Print the entries below exactly as they appear, from the first line up to and including the line with "rnd = random.Random(7)". Do not print any pictures.

==== Records to process ====

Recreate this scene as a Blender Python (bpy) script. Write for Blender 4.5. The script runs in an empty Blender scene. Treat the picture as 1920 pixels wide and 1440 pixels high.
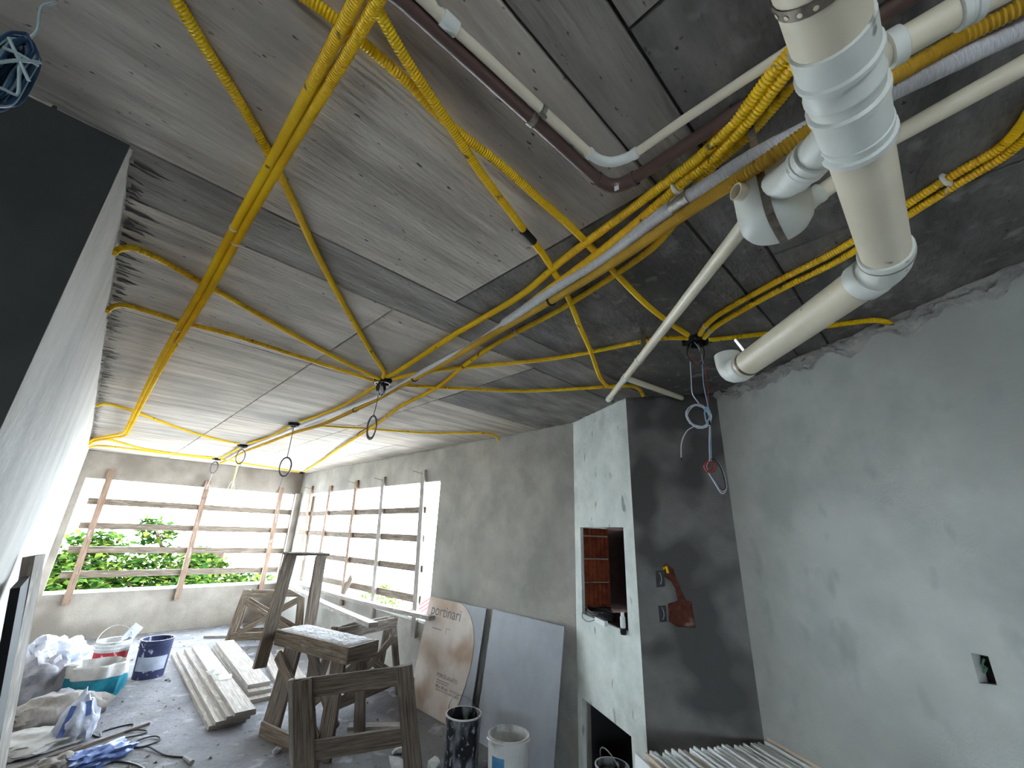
import bpy, bmesh, math, random
from mathutils import Vector, Matrix, noise
from mathutils.geometry import delaunay_2d_cdt

scene = bpy.context.scene
COL = scene.collection
rnd = random.Random(7)

# ------------------------------------------------------------------ camera, sky, sun, exposure
CEIL = 2.83
cam_data = bpy.data.cameras.new('camera')
cam_data.sensor_fit = 'HORIZONTAL'
cam_data.sensor_width = 36.0
cam_data.lens = 14.5700
cam_data.clip_start = 0.02
cam_data.clip_end = 300
cam = bpy.data.objects.new('camera', cam_data)
COL.objects.link(cam)
cam.matrix_world = Matrix.Translation((0, 0, 1.78)) @ Matrix(((0.708398,-0.259953,-0.656198),(-0.705005,-0.216140,-0.675464),(0.033758,0.941121,-0.336381))).to_4x4()
scene.camera = cam

world = bpy.data.worlds.new('sky')
scene.world = world
world.use_nodes = True
wt = world.node_tree
wt.nodes.clear()
w_out = wt.nodes.new('ShaderNodeOutputWorld')
w_bg = wt.nodes.new('ShaderNodeBackground')
w_bg.inputs['Color'].default_value = (0.76, 0.89, 1.0, 1)
w_bg.inputs['Strength'].default_value = 10.5
wt.links.new(w_bg.outputs[0], w_out.inputs[0])

sun_data = bpy.data.lights.new('sun', 'SUN')
sun_data.energy = 9.0
sun_data.color = (1.0, 0.97, 0.93)
sun_data.angle = math.radians(0.6)
sun = bpy.data.objects.new('sun', sun_data)
COL.objects.link(sun)
sun.rotation_euler = Vector((-0.50, 0.20, -0.84)).to_track_quat('-Z', 'Y').to_euler()

vs = scene.view_settings
vs.view_transform = 'Standard'
vs.look = 'None'
vs.exposure = 2.05
vs.gamma = 1.0
vs.use_curve_mapping = False
scene.cycles.max_bounces = 8
scene.cycles.diffuse_bounces = 5

# ------------------------------------------------------------------ materials
def _nodes(name):
    m = bpy.data.materials.new(name)
    m.use_nodes = True
    nt = m.node_tree
    return m, nt, nt.nodes['Principled BSDF']

def lin(c):
    return tuple(((v / 12.92) if v <= 0.04045 else ((v + 0.055) / 1.055) ** 2.4) for v in c)

def hexc(h):
    return lin(tuple(int(h[i:i + 2], 16) / 255 for i in (0, 2, 4))) + (1,)

def noise_mat(name, c1, c2, scale=4.0, rough=0.85, bump=0.15, bscale=30.0, stretch=(1, 1, 1), coord='pos', metallic=0.0,
              spots=(), detail=4.0, spec=0.3, lo=0.35, hi=0.65, patches=None, bdist=0.02):
    m, nt, b = _nodes(name)
    N, L = nt.nodes, nt.links
    if coord == 'pos':
        src = N.new('ShaderNodeNewGeometry').outputs['Position']
    elif coord == 'uv':
        src = N.new('ShaderNodeTexCoord').outputs['UV']
    else:
        src = N.new('ShaderNodeTexCoord').outputs['Object']
    mp = N.new('ShaderNodeMapping')
    mp.inputs['Scale'].default_value = stretch
    L.new(src, mp.inputs['Vector'])
    n1 = N.new('ShaderNodeTexNoise')
    n1.inputs['Scale'].default_value = scale
    n1.inputs['Detail'].default_value = detail
    n1.inputs['Roughness'].default_value = 0.62
    L.new(mp.outputs[0], n1.inputs['Vector'])
    r = N.new('ShaderNodeValToRGB')
    r.color_ramp.elements[0].position = lo
    r.color_ramp.elements[1].position = hi
    r.color_ramp.elements[0].color = c1
    r.color_ramp.elements[1].color = c2
    L.new(n1.outputs['Fac'], r.inputs['Fac'])
    col = r.outputs['Color']
    if patches:
        pscale, pcol, plo, phi = patches
        pn = N.new('ShaderNodeTexNoise')
        pn.inputs['Scale'].default_value = pscale
        pn.inputs['Detail'].default_value = 2.0
        L.new(src, pn.inputs['Vector'])
        pr = N.new('ShaderNodeMapRange')
        pr.inputs['From Min'].default_value = plo
        pr.inputs['From Max'].default_value = phi
        L.new(pn.outputs['Fac'], pr.inputs['Value'])
        mx = N.new('ShaderNodeMix')
        mx.data_type = 'RGBA'
        L.new(pr.outputs[0], mx.inputs['Factor'])
        L.new(col, mx.inputs['A'])
        mx.inputs['B'].default_value = pcol
        col = mx.outputs['Result']
    for (sscale, slo, shi, scol, sst) in spots:
        smp = N.new('ShaderNodeMapping')
        smp.inputs['Scale'].default_value = sst
        L.new(src, smp.inputs['Vector'])
        sn = N.new('ShaderNodeTexNoise')
        sn.inputs['Scale'].default_value = sscale
        sn.inputs['Detail'].default_value = 2.0
        L.new(smp.outputs[0], sn.inputs['Vector'])
        sr = N.new('ShaderNodeMapRange')
        sr.inputs['From Min'].default_value = slo
        sr.inputs['From Max'].default_value = shi
        L.new(sn.outputs['Fac'], sr.inputs['Value'])
        mx = N.new('ShaderNodeMix')
        mx.data_type = 'RGBA'
        L.new(sr.outputs[0], mx.inputs['Factor'])
        L.new(col, mx.inputs['A'])
        mx.inputs['B'].default_value = scol
        col = mx.outputs['Result']
    L.new(col, b.inputs['Base Color'])
    b.inputs['Roughness'].default_value = rough
    b.inputs['Metallic'].default_value = metallic
    b.inputs['Specular IOR Level'].default_value = spec
    if bump:
        n2 = N.new('ShaderNodeTexNoise')
        n2.inputs['Scale'].default_value = bscale
        n2.inputs['Detail'].default_value = 2.0
        L.new(mp.outputs[0], n2.inputs['Vector'])
        bp = N.new('ShaderNodeBump')
        bp.inputs['Strength'].default_value = bump
        bp.inputs['Distance'].default_value = bdist
        L.new(n2.outputs['Fac'], bp.inputs['Height'])
        L.new(bp.outputs[0], b.inputs['Normal'])
    return m

MAT = {}
CONC_SPOTS = ((55.0, 0.70, 0.76, hexc('5a5651'), (0.5, 1.1, 1)), (9.0, 0.66, 0.80, hexc('89847d'), (0.12, 1.6, 1)))
MAT['concrete'] = noise_mat('formwork_concrete', hexc('a49b91'), hexc('cfc6ba'), 5.0, 0.9, 0.35, 40, (0.22, 1.5, 1), spots=CONC_SPOTS,
                            patches=(0.9, hexc('938e87'), 0.52, 0.75))
MAT['concrete_b'] = noise_mat('formwork_concrete_warm', hexc('a1978b'), hexc('ccc1b3'), 6.0, 0.9, 0.35, 44, (0.2, 1.7, 1), spots=CONC_SPOTS,
                              patches=(1.1, hexc('918b83'), 0.5, 0.75))
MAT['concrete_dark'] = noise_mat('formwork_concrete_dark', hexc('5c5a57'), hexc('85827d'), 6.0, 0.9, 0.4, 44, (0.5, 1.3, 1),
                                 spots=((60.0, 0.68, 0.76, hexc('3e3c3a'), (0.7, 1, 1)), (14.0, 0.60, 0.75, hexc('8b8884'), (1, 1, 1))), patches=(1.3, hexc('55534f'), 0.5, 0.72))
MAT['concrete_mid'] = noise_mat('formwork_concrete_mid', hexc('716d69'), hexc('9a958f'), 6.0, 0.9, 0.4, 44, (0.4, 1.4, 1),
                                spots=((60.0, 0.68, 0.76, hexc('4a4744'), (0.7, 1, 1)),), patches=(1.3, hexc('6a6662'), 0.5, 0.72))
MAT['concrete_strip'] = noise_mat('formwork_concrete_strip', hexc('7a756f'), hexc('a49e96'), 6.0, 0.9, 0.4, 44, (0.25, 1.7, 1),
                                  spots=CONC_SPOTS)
MAT['joint'] = noise_mat('concrete_joint', hexc('3c3a38'), hexc('55524e'), 12, 0.95, 0.2)
MAT['plaster'] = noise_mat('grey_plaster', hexc('918f89'), hexc('aeaaa2'), 2.2, 0.92, 0.25, 60, patches=(0.8, hexc('85837e'), 0.48, 0.68),
                           spots=((1.4, 0.58, 0.8, hexc('aaa8a2'), (1, 1, 1)),))
MAT['plaster_right'] = noise_mat('grey_plaster_trowelled', hexc('a3a6a2'), hexc('bdbfba'), 1.8, 0.92, 0.10, 90,
                                 patches=(0.9, hexc('979994'), 0.48, 0.66), spots=((1.3, 0.55, 0.8, hexc('bcbfbb'), (1, 1, 1.4)), (7.0, 0.6, 0.8, hexc('979a96'), (1, 1, 0.6))))
MAT['plaster_left'] = noise_mat('pale_plaster', hexc('a19c95'), hexc('bab5ad'), 2.5, 0.85, 0.3, 35, (1, 1, 0.5))
MAT['plaster_back'] = noise_mat('beige_plaster', hexc('857d74'), hexc('9c948b'), 2.5, 0.9, 0.25, 40,
                                patches=(1.6, hexc('7b736a'), 0.5, 0.66))
MAT['plaster_pale'] = noise_mat('pale_green_grey_plaster', hexc('c4cbc6'), hexc('dee3df'), 4.0, 0.85, 0.2, 50,
                                patches=(2.5, hexc('a8aea8'), 0.55, 0.72), spots=((9.0, 0.66, 0.74, hexc('8f958f'), (1.5, 1.5, 0.6)),))
MAT['plaster_wet'] = noise_mat('damp_plaster', hexc('6b6967'), hexc('807e7b'), 3.0, 0.9, 0.2, 60,
                               patches=(2.0, hexc('525150'), 0.46, 0.56))
MAT['plaster_rough'] = noise_mat('rough_mortar', hexc('8f8e8a'), hexc('b2b0ab'), 9.0, 0.95, 0.7, 45)
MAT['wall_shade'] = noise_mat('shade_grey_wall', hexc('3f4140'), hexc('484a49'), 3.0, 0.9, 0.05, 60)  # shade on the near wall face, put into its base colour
MAT['floor'] = noise_mat('dusty_floor', hexc('5f5f64'), hexc('808087'), 2.2, 0.95, 0.5, 26,
                         spots=((14.0, 0.64, 0.72, hexc('5c5b5d'), (1, 1, 1)), (5.0, 0.60, 0.72, hexc('98989f'), (1, 1, 1))),
                         patches=(1.2, hexc('70706f'), 0.45, 0.65))
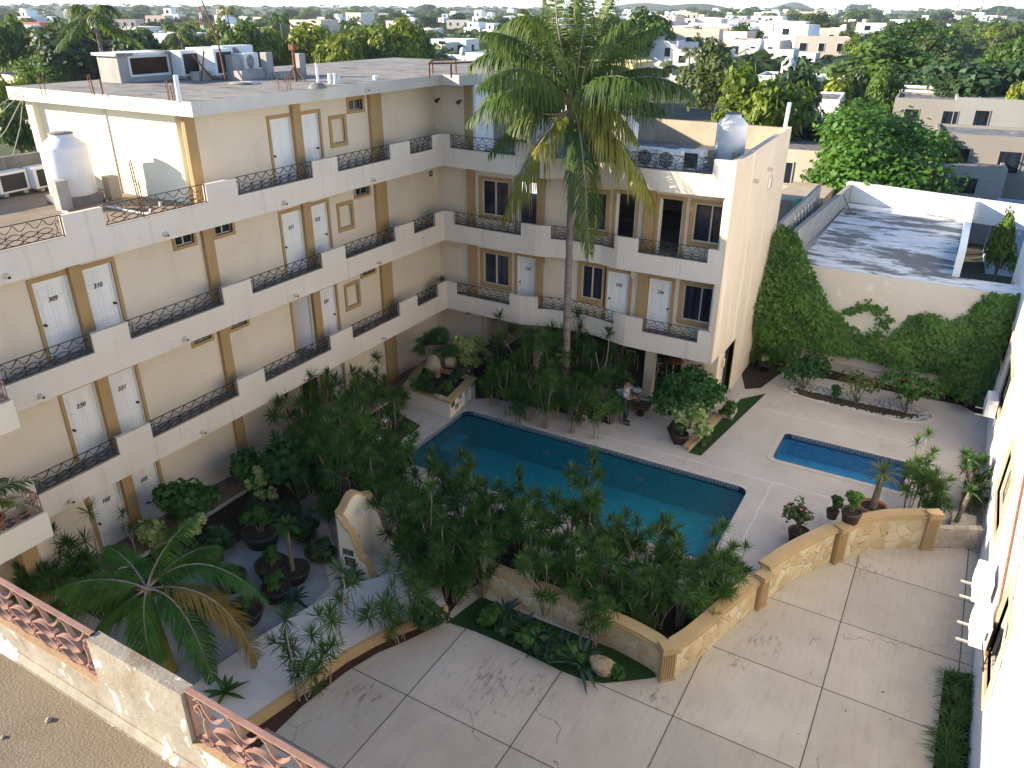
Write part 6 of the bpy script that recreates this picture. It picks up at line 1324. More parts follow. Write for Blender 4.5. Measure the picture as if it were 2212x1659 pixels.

====

— Full output —
Recreate this scene as a Blender Python (bpy) script. Write for Blender 4.5. The script runs in an empty Blender scene. Treat the picture as 1920 pixels wide and 1440 pixels high.
import bpy, bmesh, math, random
from mathutils import Vector, Matrix, noise
from mathutils.geometry import delaunay_2d_cdt

scene = bpy.context.scene
COL = scene.collection
rnd = random.Random(7)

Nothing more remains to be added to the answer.